5. Inammissibile è anche il secondo motivo di ricorso.
Invero il giudice di appello ha escluso la causa di non punibilità di cui all’art. 131 bis cod.pen. con costrutto motivazionale assolutamente resistente alle censure, meramente ripropositive dell’imputato.
La gravità del danno e dell’offesa, la inosservanza di plurime disposizioni del codice della strada, unitamente al grado della colpa depongono per l’esclusione del beneficio. Il giudice di appello ha poi escluso che si verta in ipotesi di cooperazione colposa nel determinismo del sinistro, di talchè risulta inapplicabile la circostanza attenuante di cui all’art. 114 cod.pen.
Il trattamento sanzionatorio risulta modulato sulla base dei minimi edittali e correttamente il giudice di appello ha ritenuto di non doverlo ulteriormente ridurre.
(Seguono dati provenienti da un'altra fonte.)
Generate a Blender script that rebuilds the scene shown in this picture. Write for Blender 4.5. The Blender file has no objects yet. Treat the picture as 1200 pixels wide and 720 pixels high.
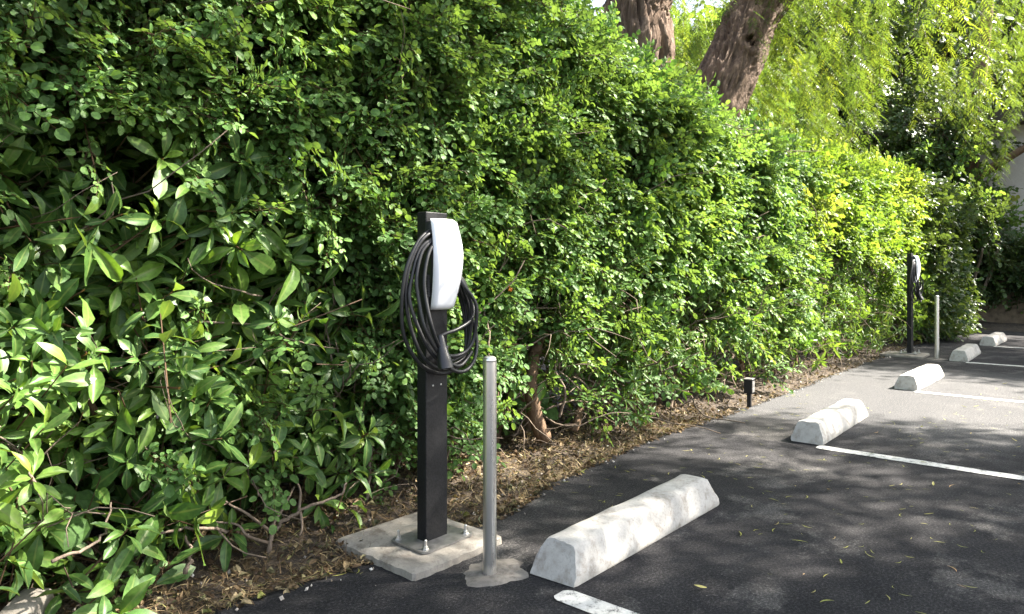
import bpy, bmesh, math, random
import numpy as np
from mathutils import Vector, Matrix

random.seed(7)
rng = np.random.default_rng(11)
S = bpy.context.scene
C = S.collection
R = math.radians

# ------------------------------------------------------------------ camera and light
# world: x runs along the row of parking bays, y towards the hedge, z up.  Camera stands at the origin.
CAM_H, FPX = 1.137, 837.0
YAW = math.atan2(0.652, 0.758)
cam = bpy.data.objects.new('camera', bpy.data.cameras.new('camera'))
C.objects.link(cam)
cam.location = (0, 0, CAM_H)
cam.rotation_euler = (R(90), 0, YAW - R(90))
cam.data.sensor_width = 36
cam.data.lens = 36 * FPX / 1200
cam.data.shift_y = -42 / 1200
cam.data.clip_start = 0.05
cam.data.clip_end = 2000
S.camera = cam


def ground(px, py, z=0.0):
    """world x, y of the point at height z that the photograph shows at px, py"""
    Y = FPX * (CAM_H - z) / (py - 318)
    X = (px - 600) / FPX * Y
    return .652 * X + .758 * Y, -.758 * X + .652 * Y


def wallpt(px, py, t):
    """world point on the upright plane y = t"""
    k = (px - 600) / FPX
    Y = t / (.652 - .758 * k)
    return Vector((.652 * k * Y + .758 * Y, t, CAM_H + (318 - py) / FPX * Y))


SUN_EL = R(44)
SX, SY = 0.757, -0.653                       # horizontal direction towards the sun
sun = bpy.data.objects.new('sun', bpy.data.lights.new('sun', 'SUN'))
C.objects.link(sun)
to_sun = Vector((SX * math.cos(SUN_EL), SY * math.cos(SUN_EL), math.sin(SUN_EL)))
sun.rotation_euler = to_sun.to_track_quat('Z', 'Y').to_euler()
sun.location = (10, -8, 14)
sun.data.energy = 5.0
sun.data.angle = R(0.53)
sun.data.color = (1.0, 0.93, 0.83)

W = bpy.data.worlds.new('World')
S.world = W
W.use_nodes = True
nt = W.node_tree
bg = nt.nodes['Background']
sk = nt.nodes.new('ShaderNodeTexSky')
sk.sky_type = 'NISHITA'
sk.sun_disc = False
sk.sun_elevation = SUN_EL
sk.sun_rotation = math.atan2(SX, SY)
sk.air_density = 1.0
sk.dust_density = 2.5
sk.ozone_density = 1.0
hs = nt.nodes.new('ShaderNodeHueSaturation')
hs.inputs['Saturation'].default_value = .6
nt.links.new(sk.outputs[0], hs.inputs['Color'])
nt.links.new(hs.outputs[0], bg.inputs[0])
bg.inputs[1].default_value = 0.085
S.view_settings.view_transform = 'Standard'
S.view_settings.look = 'None'
S.view_settings.gamma = 1
S.view_settings.exposure = 2.8
S.render.engine = 'CYCLES'
S.cycles.max_bounces = 6
S.cycles.diffuse_bounces = 4
S.cycles.glossy_bounces = 2
S.cycles.transmission_bounces = 4
S.cycles.caustics_reflective = False
S.cycles.caustics_refractive = False
S.cycles.use_denoising = True
S.cycles.denoiser = 'OPENIMAGEDENOISE'
S.cycles.sample_clamp_indirect = 6

# ------------------------------------------------------------------ noise
_perm = np.random.default_rng(3).random(4096)


def _h(ix, iy, iz):
    return _perm[(ix * 73 + iy * 1571 + iz * 2909) & 4095]


def noise(x, y, z=0.0):
    x, y, z = np.broadcast_arrays(np.asarray(x, float), np.asarray(y, float), np.asarray(z, float))
    ix, iy, iz = np.floor(x).astype(int), np.floor(y).astype(int), np.floor(z).astype(int)
    fx, fy, fz = x - ix, y - iy, z - iz
    fx, fy, fz = [f * f * (3 - 2 * f) for f in (fx, fy, fz)]
    r = 0
    for a in (0, 1):
        for b in (0, 1):
            for c in (0, 1):
                w = (fx if a else 1 - fx) * (fy if b else 1 - fy) * (fz if c else 1 - fz)
                r = r + w * _h(ix + a, iy + b, iz + c)
    return r


def fbm(x, y, z=0.0, o=3):
    r, a, n = 0, .5, 0
    for i in range(o):
        k = 2 ** i
        r = r + a * noise(np.asarray(x) * k + 17 * i, np.asarray(y) * k + 5 * i, np.asarray(z) * k)
        n += a
        a *= .5
    return r / n


# ------------------------------------------------------------------ object helpers
def tag(o, label=None, cat=None, group=None, kind=None):
    if label: o['label'] = label
    if cat: o['category'] = cat
    if group: o['group'] = group
    if kind: o['kind'] = kind
    return o


def empty(name, loc, label, cat, group=None):
    o = bpy.data.objects.new(name, None)
    o.empty_display_size = .2
    C.objects.link(o)
    o.location = loc
    return tag(o, label, cat, group)


def link(name, mesh, mat=None, parent=None):
    o = bpy.data.objects.new(name, mesh)
    C.objects.link(o)
    if mat is not None: mesh.materials.append(mat)
    if parent is not None:
        o.parent = parent
        o.location = -parent.location if parent.parent is None and parent.type == 'EMPTY' else (0, 0, 0)
    return o


def from_bm(name, bm, mat, parent=None, smooth=False, angle=None):
    me = bpy.data.meshes.new(name)
    bmesh.ops.recalc_face_normals(bm, faces=bm.faces)
    bm.to_mesh(me)
    bm.free()
    if smooth:
        for p in me.polygons: p.use_smooth = True
        if angle is not None: me.set_sharp_from_angle(angle=angle)
    return link(name, me, mat, parent)


class Acc:
    """gathers many copies of small leaf templates into one mesh"""
    def __init__(self):
        self.V, self.L, self.T, self.A, self.U = [], [], [], [], []
        self.n = 0

    def add(self, tm, M, P, var):
        """tm template, M (k,3,3) matrices acting on column vectors, P (k,3), var (k,) 0..1"""
        k = len(P)
        if k == 0: return
        v = np.einsum('kij,nj->kni', M, tm.V) + P[:, None, :]
        nv = len(tm.V)
        self.V.append(v.reshape(-1, 3).astype(np.float32))
        off = self.n + np.arange(k) * nv
        self.L.append((tm.L[None, :] + off[:, None]).reshape(-1).astype(np.int32))
        self.T.append(np.tile(tm.T, k))
        self.A.append(np.clip(var[:, None] + tm.A[None, :], 0, 1).reshape(-1).astype(np.float32))
        self.U.append(np.tile(tm.U, k).astype(np.float32))
        self.n += k * nv

    def build(self, name, mat, parent=None, smooth=False):
        me = bpy.data.meshes.new(name)
        V, L, T = np.concatenate(self.V), np.concatenate(self.L), np.concatenate(self.T)
        me.vertices.add(len(V)); me.loops.add(len(L)); me.polygons.add(len(T))
        me.vertices.foreach_set('co', V.ravel())
        me.loops.foreach_set('vertex_index', L)
        st = np.zeros(len(T), np.int32); st[1:] = np.cumsum(T)[:-1]
        me.polygons.foreach_set('loop_start', st)
        me.polygons.foreach_set('use_smooth', np.full(len(T), smooth))
        me.update(calc_edges=True)
        a = me.attributes.new('var', 'FLOAT', 'POINT'); a.data.foreach_set('value', np.concatenate(self.A))
        a = me.attributes.new('across', 'FLOAT', 'POINT'); a.data.foreach_set('value', np.concatenate(self.U))
        return link(name, me, mat, parent)


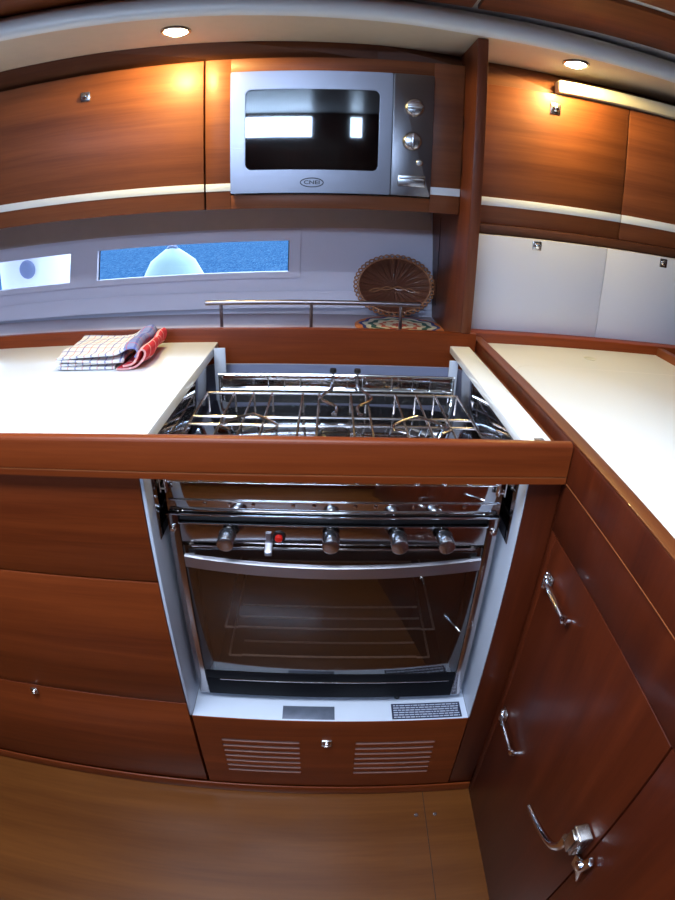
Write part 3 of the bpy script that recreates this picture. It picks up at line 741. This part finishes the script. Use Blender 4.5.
# oven door
dx0, dx1 = cx0 + .0205, cx1 - .0205
m = MB(); m.box(dx0, dx1, cy - .006, cy + .002, .3165, .3660, .002); od = obj('oven_door', m, 'matblack', t); od['label'] = 'black framed oven door'
m = MB(); m.box(dx0, dx1, cy - .0055, cy + .0015, .3662, .6990, .001); obj('door_glass', m, 'oven_glass', od)
m = MB(); frame_rr(m, (dx0 + .0005, dx1 - .0005, .3665, .6985), (dx0 + .013, dx1 - .013, .371, .672), cy + .0020, cy + .0035, .002, .006); obj('glass_border', m, 'black', od, smooth=0)
m = MB(); m.box(dx0 + .001, dx1 - .001, cy - .0066, cy - .0056, .3680, .3890, .0002); obj('reflection_blocker', m, 'matblack', od)  # matt strip added to hide the bay floor's reflection low in the glass
m = MB(); m.box(dx0 + .015, dx1 - .015, cy - .0085, cy - .0055, .6975, .7005, .0008); obj('door_trim', m, 'chrome', od)
m = MB(); m.box(dx0 + .028, dx1 - .012, cy - .0078, cy - .0060, .3652, .3676, .0005); obj('door_trim', m, 'chrome', od)
# bowed flat handle
m = MB(); nn = 28; ring = []
for i in range(nn + 1):
    u = i / nn; x = dx0 + .004 + (dx1 - dx0 - .008) * u; b = math.sin(PI * u) ** .85; y = cy - .016 - .022 * b
    zc = .6745 - .0 * b; hh = .0125
    prof = [(y, zc + hh), (y - .0035, zc + hh - .002), (y - .0035, zc - hh + .002), (y, zc - hh), (y + .004, zc - hh), (y + .004, zc + hh)]
    ring.append([m.bm.verts.new((x, p[0], p[1])) for p in prof])
for A, B in zip(ring, ring[1:]):
    for k in range(6): m.bm.faces.new((A[k], B[k], B[(k + 1) % 6], A[(k + 1) % 6]))
m.bm.faces.new(ring[0]); m.bm.faces.new(ring[-1][::-1]); bmesh.ops.recalc_face_normals(m.bm, faces=m.bm.faces)
m.box(dx0 + .006, dx0 + .018, cy - .017, cy - .005, .667, .682, .001); m.box(dx1 - .018, dx1 - .006, cy - .017, cy - .005, .667, .682, .001)
obj('door_handle', m, 'handle_steel', od, smooth=30)
# oven racks
def rack(z, ys):
    m = MB()
    for y in ys: m.tube([(-.165, y, z), (.185, y, z)], .0022, 8)
    for x in (-.19, .21): m.tube([(x, .10, z), (x, .42, z)], .0025, 8)
    m.tube([(-.19, .10, z), (-.165, .10, z)], .0022, 8); m.tube([(.185, .10, z), (.21, .10, z)], .0022, 8)
    m.tube([(-.19, .42, z), (.21, .42, z)], .0025, 8)
    obj('oven_rack', m, 'rackwire', t)
rack(.480, (.102, .131, .165)); rack(.400, (.102, .142))
# hob tray
m = MB(); m.box(cx0 - .0, cx1 + .0, cy + .006, .470, .7950, .8000, .002); m.box(cx0 + .001, cx1 - .001, cy + .002, cy + .0058, .7590, .8200, .0015)
m.box(cx0 + .001, cx0 + .004, cy + .006, .469, .759, .7948, 0); m.box(cx1 - .004, cx1 - .001, cy + .006, .469, .759, .7948, 0)
hob = obj('hob_tray', m, 'hobsteel', t, smooth=30)
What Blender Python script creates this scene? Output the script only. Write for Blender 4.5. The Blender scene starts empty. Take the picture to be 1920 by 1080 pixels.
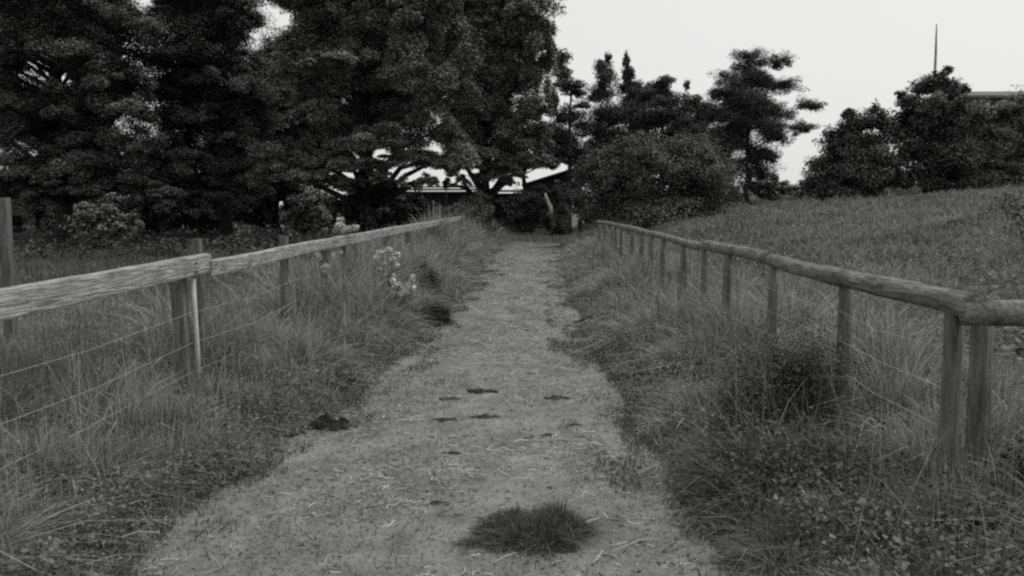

Quanto alle circostanze attenuanti generiche il ricorso non considera che il giudice di primo grado aveva riconosciuto il suddetto beneficio con giudizio di equivalenza rispetto alla circostanza aggravante della inosservanza della disciplina relativa alla circolazione stradale, né sul punto il ricorso si confronta con la motivazione della sentenza impugnata, né viene contestata la logicità del giudizio di bilanciamento tra circostanze operata dal giudice del merito.
5.1 Sul punto la Corte di legittimità ha più volte precisato che la determinazione della pena tra il minimo ed il massimo edittale rientra tra i poteri discrezionali del giudice di merito ed è insindacabile nei casi in cui la pena sia applicata in misura media e, ancor più, se prossima al minimo, anche nel caso in cui il giudicante si sia limitato a richiamare criteri di adeguatezza, di equità e simili, nei quali sono impliciti gli elementi di cui all’art. 133 cod. pen. (così sez. 4, n. 21294, Serratore, rv. 256197; conf. sez. 2, n. 28852 dell’8.5.2013, Taurasi e altro, rv. 256464; sez. 3, n. 10095 del 10.1.2013, Monterosso, rv. 255153), potendo altrimenti essere sufficienti a dare conto dell’impiego dei criteri di cui all’art. 133 cod. pen. le espressioni del tipo: “pena congrua”, “pena equa” o “congruo aumento”, come pure il richiamo alla gravità del reato o alla capacità a delinquere (così sez. 2, n. 36245 del 26.6.2009, Denaro, rv. 245596).
6. Il ricorso va pertanto dichiarato inammissibile e alla condanna del ricorrente al pagamento delle spese processuali, non ricorrendo ipotesi di esenzione da responsabilità al riguardo, consegue altresì l’onere del versamento della somma indicata in dispositivo in favore della Cassa delle Ammende.
P.Q.M.
Dichiara inammissibile il ricorso e condanna il ricorrente al pagamento delle spese processuali e della somma di euro tremila in favore della Cassa delle Ammende.
Così deciso in Roma nella camera di consiglio del 20/05/2021.
Depositato in Cancelleria il 27 agosto 2021.